Depuis la fin du XIXe siècle, l'utilisation rationnelle de l'énergie et l'éducation des consommateurs afin d'économiser l'énergie sont promues, notamment auprès des jeunes filles : la bonne ménagère de la IIIe République est celle qui saura économiser du charbon, car la France n'en a pas suffisamment et en importe environ un tiers dès le XXe siècle. Ainsi, si la question de la sobriété se pose avec d'autant plus d'acuité lors des crises, elle est un axe fort de tous les discours de politique énergétique depuis la fin du XIXe siècle. Par ailleurs, le poids de la facture énergétique pour les ménages rend la question de la sobriété sensible pour nombre d'usagers. Les choix industriels ont rarement garanti une abondance de l'énergie : ils ont toujours été relativement mesurés dans la manière dont ils étaient présentés. Si quelques économistes américains voyaient dans le nucléaire une électricité si abondante qu'elle en deviendrait gratuite, en France aucun ingénieur ne s'est orienté dans cette voie, car ce n'était pas la posture de la puissance publique. Les utopies d'une énergie abondante ont eu peu de place en France.
Monsieur Bolo, les pays qui ont mis en œuvre des programmes nucléaires sont ceux dans lesquels l'État a pu se porter garant. Les rapports entre l'État et EDF sont ainsi marqués par une forte conflictualité au cours des années 1970. Georges Pompidou confie aux entreprises publiques une plus grande autonomie de gestion. En tant qu'entreprise publique, EDF finance une partie du programme nucléaire par des crédits publics, reçus par l'État, son actionnaire, mais également par des emprunts sur le marché national et les marchés extérieurs, engendrant une dette en dollars qui deviendra problématique dans les années 1980. Dans le même temps, l'État ne laisse pas EDF fixer le prix de l'électricité ni faire ses propres choix dans les commandes publiques. En 1971 ou 1972, Marcel Boiteux invite l'État à faire preuve de « déontologie administrative » dans une tribune du Figaro. Cette formulation est révélatrice du rôle de l'État dans le domaine de l'énergie : entre la responsabilité laissée aux industriels et les multiples interventions de l'État, en matière tarifaire notamment, la situation se révèle souvent floue et inconfortable au final.
Le choix d'investir dans d'autres énergies s'est effectivement posé. Cela a peu été le cas dans les années 1970, malgré quelques investissements dans l'énergie solaire.

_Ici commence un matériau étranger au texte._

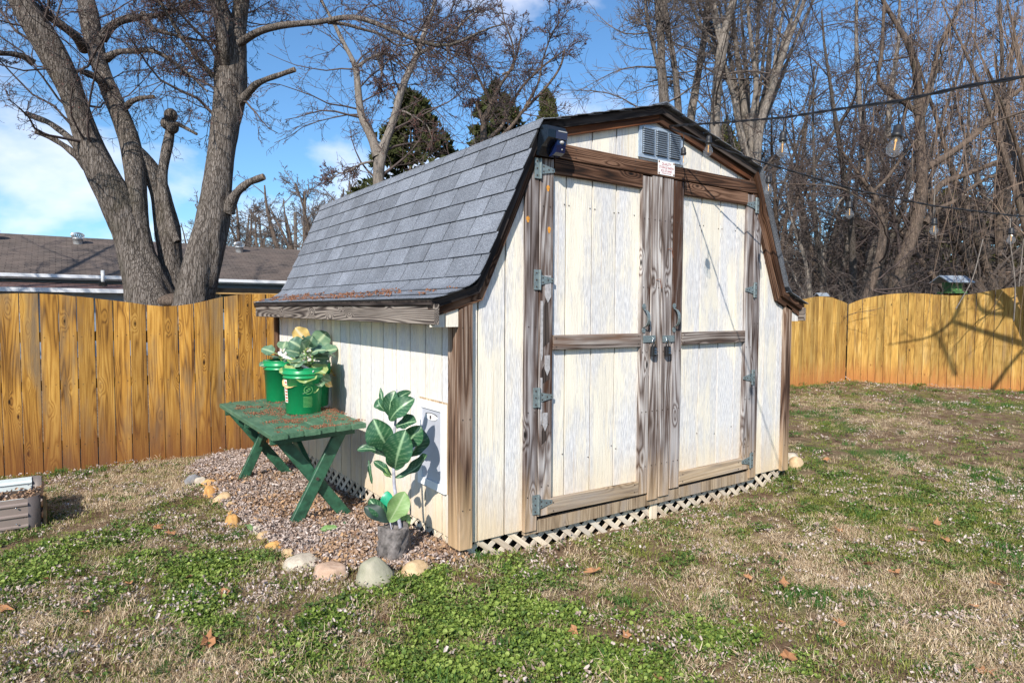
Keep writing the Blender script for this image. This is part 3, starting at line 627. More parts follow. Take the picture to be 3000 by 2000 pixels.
# hinges: leaf on the trim, strap on the stile
def hinge(par, x, z, s):
    mb = MB(); mb.box((min(x-.004*s, x-.040*s), -.008, z-.058), (max(x-.004*s, x-.040*s), -.002, z+.058))
    mb.tube([(x, -.011, z-.058), (x, -.011, z+.058)], .0075, 8)
    mb.extr([(x+.004*s, z-.030), (x+.004*s, z+.030), (x+.105*s, z+.010), (x+.105*s, z-.010)], 1, -.0095, -.0035)
    h = obj('hinge', mb.mesh('hinge', M['galv_dull']), par)
    sc = MB()
    for dx, dz in ((-.024, .04), (-.024, -.04), (-.024, 0), (.022, .014), (.022, -.014), (.06, 0), (.09, 0)): sc.box((x+dx*s-.0035, -.0125, z+dz-.0035), (x+dx*s+.0035, -.0065, z+dz+.0035))
    obj('screw', sc.mesh('screw', M['nail']), h)
for z in (2.11, 1.472, .785, .150): hinge(dl, .534, z, 1)
for z in (2.10, 1.458, .785, .137): hinge(dr, 2.604, z, -1)
# pull handles
def handle(par, x, z0, z1):
    mb = MB(); pts = []
    zc = (z0+z1)/2; H = (z1-z0)/2-.018
    for k in range(13):
        t = -1+2*k/12; pts.append((x, -.006-.048*max(0, 1-abs(t)**2.6)**.6, zc+H*t))
    for a, b_ in zip(pts[:-1], pts[1:]):
        wv = .0115 if abs((a[2]+b_[2])/2-zc) < H*.75 else .009
        mb.add([(a[0]-wv, a[1], a[2]), (a[0]+wv, a[1], a[2]), (b_[0]+wv, b_[1], b_[2]), (b_[0]-wv, b_[1], b_[2]), (a[0]-wv, a[1]+.006, a[2]), (a[0]+wv, a[1]+.006, a[2]), (b_[0]+wv, b_[1]+.006, b_[2]), (b_[0]-wv, b_[1]+.006, b_[2])],
               [(0, 1, 2, 3), (7, 6, 5, 4), (0, 3, 7, 4), (1, 5, 6, 2)])
    for zz in (z0, z1): mb.extr([(x+.016*math.cos(a), zz+.018*math.sin(a)) for a in np.linspace(0, 2*math.pi, 9)[:-1]], 1, -.0075, -.002)
    obj('handle', mb.mesh('handle', M['galv_dull'], False), par)
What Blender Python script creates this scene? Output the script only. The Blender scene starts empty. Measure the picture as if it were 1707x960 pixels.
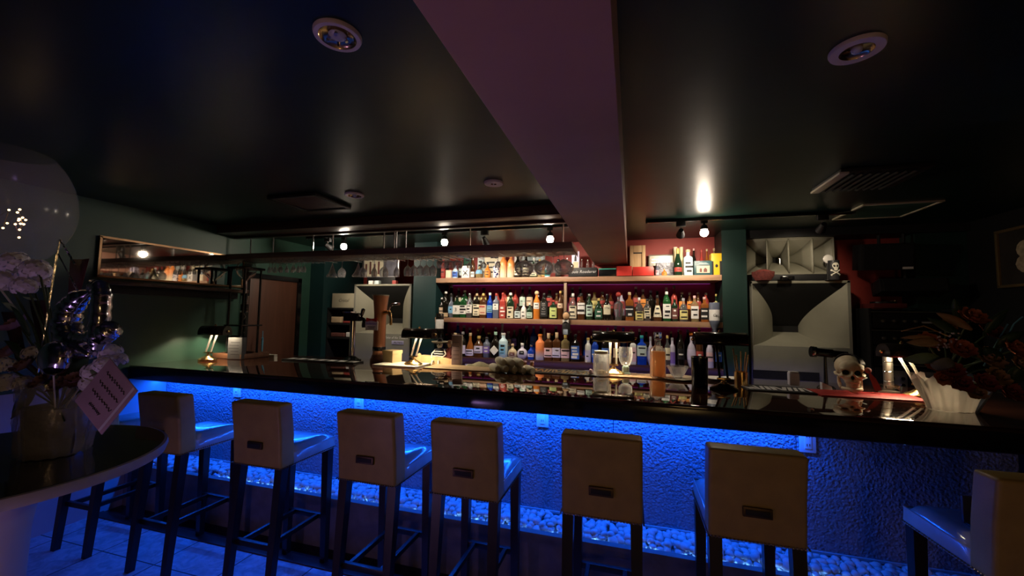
import bpy, bmesh, math, random
from mathutils import Vector, Matrix
random.seed(11)
SC = bpy.context.scene
PI = math.pi
# ---------------------------------------------------------------- camera
CAM_H = 1.5
LENS_PX = 674.14
def _dir(x, y):
    return Vector((x - 853.5, y - 480.0, LENS_PX)).normalized()
_ex = -_dir(-1450, 490)
_ey = _dir(1051, 528)
_ez = _ex.cross(_ey)
def cam_vec(v):                      # camera vector (right, down, forward) -> world
    return Vector((_ex.dot(v), _ey.dot(v), _ez.dot(v)))
def _ray(x, y):
    return cam_vec(Vector((x - 853.5, y - 480.0, LENS_PX)))
CAM_P = Vector((0, 0, CAM_H))
def at(px, py, X=None, Y=None, Z=None):   # where a sight line meets a plane of the room
    r = _ray(px, py)
    if Y is not None: t = Y / r.y
    elif X is not None: t = X / r.x
    else: t = (Z - CAM_H) / r.z
    return CAM_P + r * t
cd = bpy.data.cameras.new('camera')
cam = bpy.data.objects.new('camera', cd)
SC.collection.objects.link(cam)
cd.sensor_width = 36.0
cd.lens = LENS_PX / 1707 * 36.0
cd.clip_start = 0.02
rx, ry, rz = cam_vec(Vector((1, 0, 0))), cam_vec(Vector((0, -1, 0))), cam_vec(Vector((0, 0, -1)))
cam.matrix_world = Matrix(((rx.x, ry.x, rz.x, 0), (rx.y, ry.y, rz.y, 0), (rx.z, ry.z, rz.z, CAM_H), (0, 0, 0, 1)))
SC.camera = cam
# ---------------------------------------------------------------- light and exposure
SC.view_settings.view_transform = 'Standard'
SC.view_settings.look = 'None'
SC.view_settings.exposure = 0.0
SC.view_settings.gamma = 1.0
SC.view_settings.use_curve_mapping = False
SC.cycles.max_bounces = 10
SC.cycles.transmission_bounces = 8
SC.cycles.transparent_max_bounces = 8
SC.cycles.caustics_reflective = True
SC.cycles.caustics_refractive = False
SC.cycles.sample_clamp_indirect = 4.0
SC.cycles.blur_glossy = 1.0
wd = bpy.data.worlds.new('world')
SC.world = wd
wd.use_nodes = True
wd.node_tree.nodes['Background'].inputs[0].default_value = (0.35, 0.3, 0.6, 1)
wd.node_tree.nodes['Background'].inputs[1].default_value = 0.0015

LED_BLUE = (0.006, 0.108, 1.0)
BAR_LED = 120.0        # strip under the counter overhang
TROUGH_LED = 130.0     # strip along the pebble trough
SERVICE_LED = 9.0     # strip under the bartender's side
BULB = 240.0          # track bulbs
DESK_LAMP = 420.0      # tubes of the desk lamps

def lamp(name, kind, loc, energy, color, size=0.1, aim=None, spot=60, blend=0.6):
    d = bpy.data.lights.new(name, kind)
    d.energy = energy
    d.color = color
    if kind == 'AREA': d.size = size
    else: d.shadow_soft_size = size
    if kind == 'SPOT':
        d.spot_size = math.radians(spot); d.spot_blend = blend
    o = bpy.data.objects.new(name, d)
    SC.collection.objects.link(o)
    o.location = loc
    if aim is not None:
        o.rotation_euler = (Vector(aim) - Vector(loc)).to_track_quat('-Z', 'Y').to_euler()
    return o
# the room's dim amber and violet lamps behind the photographer, then an added fill
lamp('room_lamp_amber', 'POINT', (0.9, -1.7, 1.15), 11.0, (1.0, 0.60, 0.22), 0.25)
lamp('room_lamp_violet', 'POINT', (-1.9, -0.3, 0.24), 8.0, (0.70, 0.40, 1.0), 0.07)
lamp('beam_fill_light', 'POINT', (-0.2, -0.7, 0.72), 2.8, (1.0, 0.60, 0.30), 0.1)  # unseen fill added to brighten the underside of the beam
# track spots on the bottle wall, one per spot head
SPOTS = []
# ---------------------------------------------------------------- helpers
def nodes_of(m):
    m.use_nodes = True
    nt = m.node_tree
    return nt, nt.nodes['Principled BSDF']
_mats = {}
def mat(name, col, rough=0.5, metal=0.0, trans=0.0, ior=1.45, emit=None, es=0.0, alpha=1.0, spec=0.5,
        noise=None, bump=None, coat=0.0):
    """noise=(scale, amount) varies the colour; bump=(scale, strength) gives relief"""
    if name in _mats: return _mats[name]
    m = bpy.data.materials.new(name)
    nt, b = nodes_of(m)
    L = nt.links
    b.inputs['Base Color'].default_value = (*col, 1)
    b.inputs['Roughness'].default_value = rough
    b.inputs['Metallic'].default_value = metal
    b.inputs['Transmission Weight'].default_value = trans
    b.inputs['IOR'].default_value = ior
    b.inputs['Alpha'].default_value = alpha
    b.inputs['Specular IOR Level'].default_value = spec
    b.inputs['Coat Weight'].default_value = coat
    if emit is not None:
        b.inputs['Emission Color'].default_value = (*emit, 1)
        b.inputs['Emission Strength'].default_value = es
    if noise or bump:
        tc = nt.nodes.new('ShaderNodeTexCoord')
    if noise:
        t = nt.nodes.new('ShaderNodeTexNoise'); t.inputs['Scale'].default_value = noise[0]; t.inputs['Detail'].default_value = 5
        L.new(tc.outputs['Object'], t.inputs['Vector'])
        r = nt.nodes.new('ShaderNodeValToRGB')
        a = noise[1]
        r.color_ramp.elements[0].position = 0.3; r.color_ramp.elements[1].position = 0.7
        r.color_ramp.elements[0].color = (*[c * (1 - a) for c in col], 1)
        r.color_ramp.elements[1].color = (*[min(1, c * (1 + a)) for c in col], 1)
        L.new(t.outputs['Fac'], r.inputs['Fac']); L.new(r.outputs['Color'], b.inputs['Base Color'])
    if bump:
        t2 = nt.nodes.new('ShaderNodeTexNoise'); t2.inputs['Scale'].default_value = bump[0]; t2.inputs['Detail'].default_value = 3
        L.new(tc.outputs['Object'], t2.inputs['Vector'])
        bp = nt.nodes.new('ShaderNodeBump'); bp.inputs['Strength'].default_value = bump[1]; bp.inputs['Distance'].default_value = 0.01
        L.new(t2.outputs['Fac'], bp.inputs['Height']); L.new(bp.outputs['Normal'], b.inputs['Normal'])
    _mats[name] = m
    return m
def wood(name, c1, c2, scale=6.0, rough=0.45, axis='X', coat=0.0):
    if name in _mats: return _mats[name]
    m = bpy.data.materials.new(name)
    nt, b = nodes_of(m); L = nt.links
    tc = nt.nodes.new('ShaderNodeTexCoord'); mp = nt.nodes.new('ShaderNodeMapping')
    s = [scale * 4] * 3; s['XYZ'.index(axis)] = scale * 0.4
    mp.inputs['Scale'].default_value = s
    t = nt.nodes.new('ShaderNodeTexNoise'); t.inputs['Scale'].default_value = 1.0; t.inputs['Detail'].default_value = 7; t.inputs['Distortion'].default_value = 0.8
    r = nt.nodes.new('ShaderNodeValToRGB')
    r.color_ramp.elements[0].position = 0.32; r.color_ramp.elements[1].position = 0.68
    r.color_ramp.elements[0].color = (*c1, 1); r.color_ramp.elements[1].color = (*c2, 1)
    L.new(tc.outputs['Object'], mp.inputs['Vector']); L.new(mp.outputs['Vector'], t.inputs['Vector'])
    L.new(t.outputs['Fac'], r.inputs['Fac']); L.new(r.outputs['Color'], b.inputs['Base Color'])
    b.inputs['Roughness'].default_value = rough
    b.inputs['Coat Weight'].default_value = coat
    _mats[name] = m
    return m

class MB:
    """collects shapes into ONE mesh"""
    def __init__(s): s.bm = bmesh.new(); s.mi = 0
    def _fin(s, verts, M):
        if M is not None:
            for v in verts: v.co = M @ v.co
    def face(s, vs):
        try:
            f = s.bm.faces.new(vs); f.material_index = s.mi; return f
        except ValueError: return None
    def box(s, c, d, M=None, bev=0.0, seg=2):
        b2 = bmesh.new(); bmesh.ops.create_cube(b2, size=1.0)
        for v in b2.verts: v.co = Vector((v.co.x * d[0] + c[0], v.co.y * d[1] + c[1], v.co.z * d[2] + c[2]))
        if bev > 0: bmesh.ops.bevel(b2, geom=list(b2.edges), offset=bev, segments=seg, affect='EDGES', profile=0.6)
        s.add(b2, M); return s
    def add(s, b2, M=None):
        mp = {}
        for v in b2.verts: mp[v] = s.bm.verts.new(M @ v.co if M is not None else v.co)
        for f in b2.faces: s.face([mp[v] for v in f.verts])
        b2.free()
    def lathe(s, prof, seg=20, M=None, ex=2.0, cap=True, flat=1.0):
        """profile [(radius, z)] about Z; ex>2 squares the section; flat scales depth"""
        rings = []
        for r, z in prof:
            ring = []
            for i in range(seg):
                a = 2 * PI * (i + 0.5) / seg
                ca, sa = math.cos(a), math.sin(a)
                k = (abs(ca) ** ex + abs(sa) ** ex) ** (-1 / ex)
                p = Vector((r * k * ca, r * k * sa * flat, z))
                ring.append(s.bm.verts.new(M @ p if M is not None else p))
            rings.append(ring)
        for a, b in zip(rings, rings[1:]):
            for i in range(seg):
                j = (i + 1) % seg
                s.face([a[i], a[j], b[j], b[i]])
        if cap:
            s.face(list(reversed(rings[0]))); s.face(rings[-1])
        return s
    def tube(s, pts, r, seg=8, cap=True):
        pts = [Vector(p) for p in pts]
        rr = r if isinstance(r, (list, tuple)) else [r] * len(pts)
        rings = []; up = None
        for i, p in enumerate(pts):
            t = (pts[min(i + 1, len(pts) - 1)] - pts[max(i - 1, 0)]).normalized()
            if up is None:
                up = Vector((0, 0, 1)) if abs(t.z) < 0.9 else Vector((1, 0, 0))
            u = (up - t * up.dot(t)).normalized(); w = t.cross(u); up = u
            rings.append([s.bm.verts.new(p + (u * math.cos(2 * PI * k / seg) + w * math.sin(2 * PI * k / seg)) * rr[i]) for k in range(seg)])
        for a, b in zip(rings, rings[1:]):
            for k in range(seg):
                j = (k + 1) % seg; s.face([a[k], a[j], b[j], b[k]])
        if cap: s.face(list(reversed(rings[0]))); s.face(rings[-1])
        return s
    def ball(s, c, r, sub=2, M=None):
        b2 = bmesh.new(); bmesh.ops.create_icosphere(b2, subdivisions=sub, radius=1.0)
        rr = r if isinstance(r, (list, tuple)) else (r, r, r)
        for v in b2.verts: v.co = Vector((v.co.x * rr[0] + c[0], v.co.y * rr[1] + c[1], v.co.z * rr[2] + c[2]))
        s.add(b2, M); return s
    def grid(s, rows):
        """rows of points -> quads"""
        vs = [[s.bm.verts.new(Vector(p)) for p in row] for row in rows]
        for a, b in zip(vs, vs[1:]):
            for i in range(len(a) - 1): s.face([a[i], a[i + 1], b[i + 1], b[i]])
        return s
    def prism(s, poly, y0, y1, M=None):
        """polygon [(x,z)] extruded along Y"""
        A = [Vector((x, y0, z)) for x, z in poly]; B = [Vector((x, y1, z)) for x, z in poly]
        if M is not None: A = [M @ p for p in A]; B = [M @ p for p in B]
        a = [s.bm.verts.new(p) for p in A]; b = [s.bm.verts.new(p) for p in B]
        n = len(a)
        s.face(a); s.face(list(reversed(b)))
        for i in range(n):
            j = (i + 1) % n; s.face([a[j], a[i], b[i], b[j]])
        return s
    def build(s, name, m, parent=None, smooth=40, solid=0.0):
        me = bpy.data.meshes.new(name)
        bmesh.ops.recalc_face_normals(s.bm, faces=list(s.bm.faces))
        s.bm.to_mesh(me); s.bm.free()
        for x in (m if isinstance(m, (list, tuple)) else [m]): me.materials.append(x)
        if smooth:
            me.polygons.foreach_set('use_smooth', [True] * len(me.polygons))
            me.set_sharp_from_angle(angle=math.radians(smooth))
        o = bpy.data.objects.new(name, me)
        SC.collection.objects.link(o)
        if parent is not None: o.parent = parent
        if solid:
            md = o.modifiers.new('thick', 'SOLIDIFY'); md.thickness = solid; md.offset = 0
        return o
def tag(o, label, cat, group=None, kind=None):
    o['label'] = label; o['category'] = cat
    if group: o['group'] = group
    if kind: o['kind'] = kind
    return o
def thing(name, label, cat, loc=(0, 0, 0), rz=0.0, group=None):
    o = bpy.data.objects.new(name, None); SC.collection.objects.link(o)
    o.empty_display_size = 0.1
    o.location = loc; o.rotation_euler = (0, 0, rz)
    return tag(o, label, cat, group)
def struct(o):
    o['kind'] = 'structure'; return o
def kids(o): return [c for c in SC.collection.objects if c.parent == o]
def dup(o, parent=None, label=None):
    ch = KIDS.get(o.name)
    if ch is None: ch = KIDS[o.name] = kids(o)
    c = o.copy(); SC.collection.objects.link(c); c.parent = parent
    if label: c['label'] = label
    KIDS[c.name] = [dup(k, c) for k in ch]
    return c
KIDS = {}
def text(name, body, size, m, parent, loc, rot=(PI / 2, 0, 0), align='CENTER', depth=0.0006, shear=0.0, sx=1.0):
    cu = bpy.data.curves.new(name, 'FONT'); cu.body = body; cu.size = size
    cu.align_x = align; cu.align_y = 'CENTER'; cu.extrude = depth; cu.shear = shear; cu.resolution_u = 2
    tmp = bpy.data.objects.new('text_tmp', cu); SC.collection.objects.link(tmp)
    bpy.context.view_layer.update()
    me = bpy.data.meshes.new_from_object(tmp.evaluated_get(bpy.context.evaluated_depsgraph_get()))
    bpy.data.objects.remove(tmp)
    me.materials.clear(); me.materials.append(m); me.name = name
    o = bpy.data.objects.new(name, me); SC.collection.objects.link(o)
    o.parent = parent; o.location = loc; o.rotation_euler = rot; o.scale = (sx, 1, 1)
    return o
def T(x, y, z): return Matrix.Translation((x, y, z))
def R(a, ax): return Matrix.Rotation(a, 4, ax)
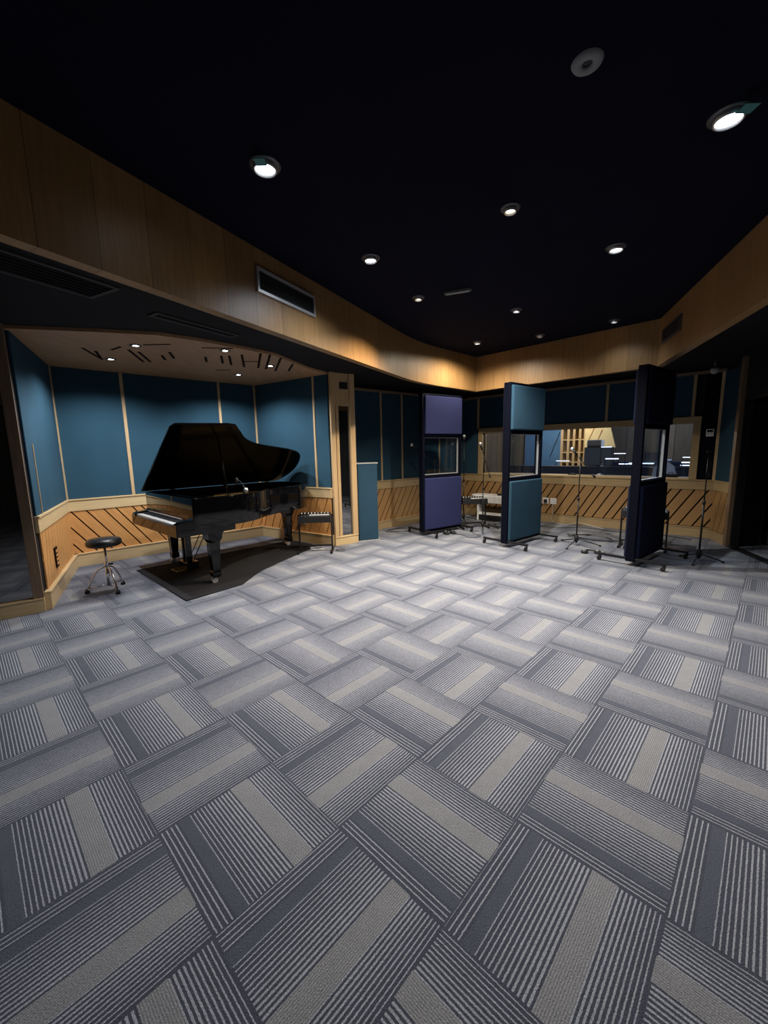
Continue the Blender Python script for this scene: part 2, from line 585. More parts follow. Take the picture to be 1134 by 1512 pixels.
# ------------------------------------------------------------------ floor, ceilings
MB().box((-8, -3.6, -0.1), (9, 13, 0)).build('floor', M['carpet'], kind='structure')


def bulk_poly():
    """inner line of the bulkhead at its lower edge, clockwise seen from below"""
    p = [(-3.60, -1.55), (-1.75, 2.06)]
    a, b, c = Vector((-1.75, 2.06)), Vector((0.57, 6.56)), Vector((1.73, 7.69))
    d0 = (a - b).normalized()
    d1 = (c - b).normalized()
    r = 0.55
    for k in range(9):
        t = k / 8
        q = (b + d0 * r) * (1 - t) ** 2 + b * 2 * t * (1 - t) + (b + d1 * r) * t * t
        p.append((q.x, q.y))
    p += [(1.73, 7.69), (3.67, 5.63), (1.13, -1.55)]
    return p


BP = bulk_poly()


def flat_with_hole(outer, hole, z, thick):
    m = MB()
    rings = [[Vector((x, y, 0)) for x, y in outer]]
    if hole:
        rings.append([Vector((x, y, 0)) for x, y in hole])
    tris = tessellate_polygon(rings)
    pts = [p for r in rings for p in r]
    for zz in (z, z + thick):
        vv = [m.bm.verts.new((p.x, p.y, zz)) for p in pts]
        for t in tris:
            f = m.bm.faces.new([vv[i] for i in t])
            for l in f.loops:
                l[m.uv].uv = (l.vert.co.x, l.vert.co.y)
    return m


flat_with_hole([(-8, -3.6), (9, -3.6), (9, 13), (-8, 13)], BP, H_LOW, 0.05).build('ceiling', M['soffit'], kind='structure')
m = MB()
m.box((-4.6, -2.2, H_HIGH), (4.6, 8.6, H_HIGH + 0.08))
m.build('ceiling_high', M['ceil'], kind='structure')
# bulkhead ring (veneered boards), 0.1 thick
m = MB()
n = len(BP)
cen = Vector((sum(p[0] for p in BP) / n, sum(p[1] for p in BP) / n))


def offset_poly(P, d):
    out = []
    n_ = len(P)
    for i in range(n_):
        a, b, c = Vector(P[i - 1]), Vector(P[i]), Vector(P[(i + 1) % n_])
        e1, e2 = (b - a).normalized(), (c - b).normalized()
        n1, n2 = Vector((-e1.y, e1.x)), Vector((-e2.y, e2.x))
        nn = (n1 + n2).normalized()
        out.append(b + nn * (d / max(0.3, nn.dot(n1))))
    return [(p.x, p.y) for p in out]


BO = offset_poly(BP, 0.09)
run = 0.0
for i in range(n):
    j = (i + 1) % n
    a, b = BP[i], BP[j]
    ao, bo = BO[i], BO[j]
    L_ = math.dist(a, b)
    z0, z1 = H_BULK, H_HIGH
    m.face([(a[0], a[1], z0), (b[0], b[1], z0), (b[0], b[1], z1), (a[0], a[1], z1)], [(run, 0), (run + L_, 0), (run + L_, z1 - z0), (run, z1 - z0)])
    m.face([(ao[0], ao[1], z0), (bo[0], bo[1], z0), (bo[0], bo[1], z1), (ao[0], ao[1], z1)], [(run, 0), (run + L_, 0), (run + L_, z1 - z0), (run, z1 - z0)])
    m.face([(a[0], a[1], z0), (b[0], b[1], z0), (bo[0], bo[1], z0), (ao[0], ao[1], z0)], [(run, 0), (run + L_, 0), (run + L_, .1), (run, .1)])
    m.face([(a[0], a[1], z1), (b[0], b[1], z1), (bo[0], bo[1], z1), (ao[0], ao[1], z1)], [(run, 0), (run + L_, 0), (run + L_, .1), (run, .1)])
    run += L_
m.build('trim_1', M['bulk'], kind='structure')

# alcove ceiling of wood with dark slots
AL = [(-3.31, 3.79), (-4.18, 5.32), (-2.17, 7.21), (-0.79, 6.27), (-1.0, 5.86), (-1.24, 5.02), (-1.52, 4.67), (-1.85, 4.31), (-2.13, 4.09), (-2.61, 3.95)]
Z_ALC = 2.60
alc = MB().prism(AL, Z_ALC, H_LOW + 0.02).build('ceiling_alcove', M['alc_ceil'], kind='structure')
slots = [((-1.61, 4.94), (-1.81, 5.62)), ((-1.38, 4.9), (-1.65, 5.7)), ((-1.29, 4.97), (-1.57, 5.78)), ((-1.21, 5.15), (-1.48, 5.93)), ((-1.14, 5.5), (-1.3, 5.95)),
         ((-1.86, 4.97), (-2.0, 5.38)), ((-1.77, 4.98), (-1.93, 5.48)), ((-2.06, 5.01), (-2.16, 5.27)), ((-2.51, 4.89), (-2.59, 5.12)),
         ((-3.09, 4.63), (-3.25, 4.95)), ((-2.72, 4.61), (-2.9, 5.2)), ((-2.67, 4.71), (-2.82, 5.21)), ((-2.9, 4.6), (-2.72, 4.48)), ((-2.45, 4.42), (-2.17, 4.42)),
         ((-1.92, 4.59), (-1.6, 4.64)), ((-1.70, 5.29), (-1.53, 5.31)), ((-2.24, 5.78), (-2.06, 5.79)), ((-3.13, 4.49), (-3.29, 5.04)), ((-2.35, 4.75), (-2.45, 5.05))]
for a, b in slots:
    a, b = Vector(a), Vector(b)
    d = (b - a).normalized()
    nn = Vector((-d.y, d.x)) * 0.014
    MB().prism([(a - nn)[:], (b - nn)[:], (b + nn)[:], (a + nn)[:]], Z_ALC - 0.003, Z_ALC + 0.01).build('ceiling_slot', M['groove'], alc)

# ------------------------------------------------------------------ walls
def clip_poly(poly, x0_, x1, z0_, z1):
    def cl(P, inside, inter):
        out = []
        for i in range(len(P)):
            a, b = P[i - 1], P[i]
            ia, ib = inside(a), inside(b)
            if ia != ib:
                out.append(inter(a, b))
            if ib:
                out.append(b)
        return out

    def ix(v):
        return lambda a, b: (v, a[1] + (b[1] - a[1]) * (v - a[0]) / (b[0] - a[0]))

    def iz(v):
        return lambda a, b: (a[0] + (b[0] - a[0]) * (v - a[1]) / (b[1] - a[1]), v)
    P = poly
    for ins, it in ((lambda p: p[0] >= x0_ - 1e-9, ix(x0_)), (lambda p: p[0] <= x1 + 1e-9, ix(x1)), (lambda p: p[1] >= z0_ - 1e-9, iz(z0_)), (lambda p: p[1] <= z1 + 1e-9, iz(z1))):
        P = cl(P, ins, it)
        if len(P) < 3:
            return None
    return P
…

Enfin, en France, énergie nucléaire et gaz naturel se sont développés parallèlement, et non de manière concurrente comme dans d'autres pays. Les accords d'approvisionnement en gaz naturel avec l'Algérie en 1971 et avec l'Union soviétique en 1980 ont assuré deux formes de réduction de la dépendance pétrolière, par le nucléaire et par le gaz naturel. L'essor de ces deux formes d'énergie dans les années 1980 est assez remarquable.
Les études montrent de fortes variations de l'opinion publique sur le nucléaire. Depuis quelques années, toutefois, la référence au climat s'est affirmée, alors que dans les années 1980-1990, l'hostilité envers le nucléaire s'appuyait principalement sur la question de la gestion des déchets à long terme, portée par les mouvements environnementaux.
Enfin, vous m'avez interrogé sur le surinvestissement de l'État dans le nucléaire dans les années 1970. L'État prévoyait un doublement de la consommation tous les dix ans. Cette estimation était adoptée dans les schémas du commissariat général du plan. Au début des années 1970, le chiffre de 200 réacteurs nucléaires en 2000 était fréquemment avancé dans les hypothèses, sans que leur construction réelle soit envisagée. L'État a investi massivement dans le nucléaire pour répondre à la consommation prévue dans les années 1980. Lorsque le nucléaire représente environ 75 % de la part de l'électricité, au milieu des années 1980, on constate en effet un surdimensionnement. Toutefois, ce dernier est aussi lié à l'effondrement de la consommation industrielle, résultant notamment d'une désindustrialisation dans le secteur des entreprises électro-intensives. Il se traduit par des contrats entre l'État et EDF faisant de l'exportation d'électricité un objectif pour l'entreprise, afin d'assurer des rentrées d'argent. En 1990, la production d'électricité nucléaire a atteint le niveau qui était souhaité en 1970.